Games, considered fun for young and old alike, are being used by news organizations such as the BBC, The Guardian and the New York Times to shed light on serious issues and let participants decide on outcomes.

Case in point:

The BBC attracted controversy in early 2015 over the interactive text-based game Syrian Journey. The choose-your-own-adventure-style game allows users to become Syrian refugees fleeing the country as they attempt to enter Europe. The participant begins by selling their Damascus home at a vastly reduced price, and then makes a number of decisions to get to mainland Europe. Consequences and alternative endings include drowning and arrests.

Gamification and refugees (courtesy WAN-IFRA)

The game drew sharp criticism given the enormity of the refugee crisis, but others see it as an alternate way of engaging audiences.

As if that weren't enough, newsroom managers must care for their charges' safety. Journalists and correspondents, as well as stringers and others involved in the news-gathering business, have never been as endangered as they are today.

Governments, terrorists and other malcontents are targeting journalists in record numbers, including behind their own desks, such as the Charlie Hebdo attack in Paris, with press freedom and personal safety taking center stage in newsroom debates.

Editors and publishers also have to worry about their sources, notably when covering sensitive topics and undertaking investigative projects.

7 Tips to make your sources more secure (courtesy WAN-IFRA)

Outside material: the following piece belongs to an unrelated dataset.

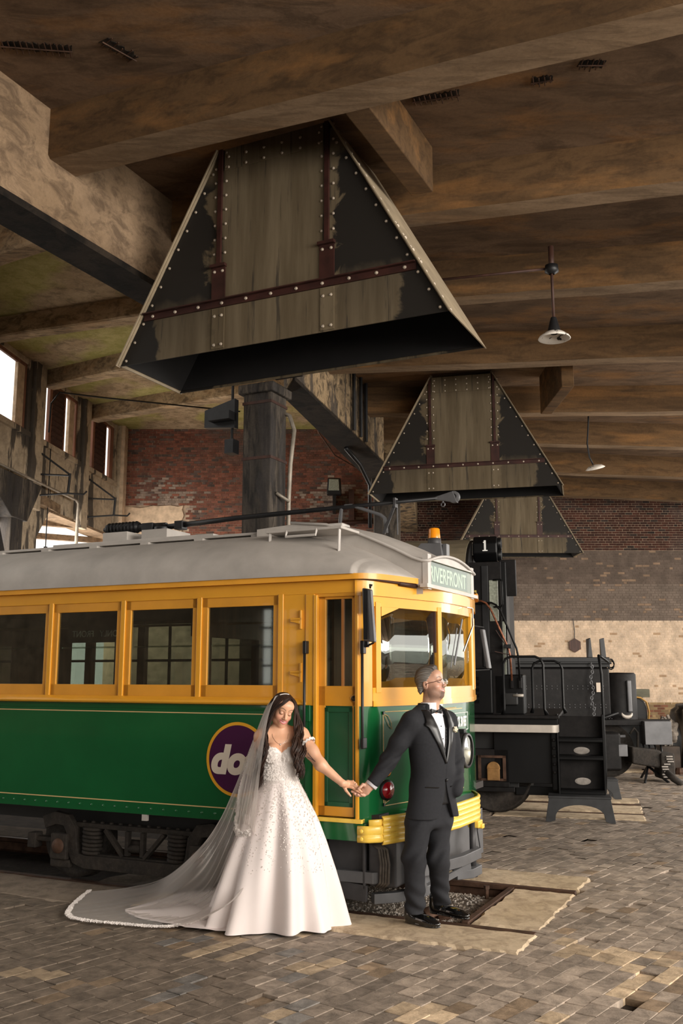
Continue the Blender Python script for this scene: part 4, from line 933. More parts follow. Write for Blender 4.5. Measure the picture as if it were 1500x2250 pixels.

The report lists seven tips to help ensure journalists' sources' security including data encryption and face-to-face meetings to avoid leaving a digital trail, but cautions that no measure is foul-proof.

Report editor Julie Posetti, a veteran journalist, academic and research fellow at WAN-IFRA, also undertook a global study into the state of journalistic source protection. It was commissioned by UNESCO, with funding from Sweden, and support from Australia's University of Wollongong.

"Protecting Journalism Sources in the Digital Age" comes in the wake of national security and anti-terrorism laws, mass and targeted surveillance and data retention policies that seem to cripple investigative reporting and scare off whistleblowers.

The upshot: Assume you're being watched, listened to, tracked.

Protecting Journalism Sources in the Digital Age
(courtesy WAN-IFRA)

In the study's preliminary findings:

Where source protection is compromised, the impacts can include: pre-publication exposure of journalistic investigations which may trigger cover-ups, intimidation or destruction of information, revelation of sources' identities with legal or extra-legal repercussions on them, sources of information running dry, and self-censorship by journalists and citizens more broadly.

Accordingly, the study proposes these conditions for sources to feel comfortable making contact with journalists:

Systems for transparency and accountability regarding data retention policies and surveillance (including both mass surveillance and targeted surveillance) -- as recommended by the UN General Assembly; steps taken by States to adopt, update and strengthen source protection laws and their implementation for the digital era; training of journalistic actors in digital safety and security tactics; efforts to educate the public and sources in Media and Information Literacy, including secure digital communications.

A major output of the study is an 11-point assessment tool for measuring the effectiveness of legal source protection frameworks in the digital era.

Another concern raised in the Trends report is gender equality, for which Bloomberg News devised a five-point strategy for change.

Bloomberg strategy for newsroom change (courtesy WAN-IFRA)

It includes identifying all women who are influential newsmakers in every field, insisting there be a woman's voice in every story, setting yearly targets to increase women leaders in its newsrooms, assigning mentors/coaches to women on their way up the newsroom management ladder and being flexible with mothers in the newsroom.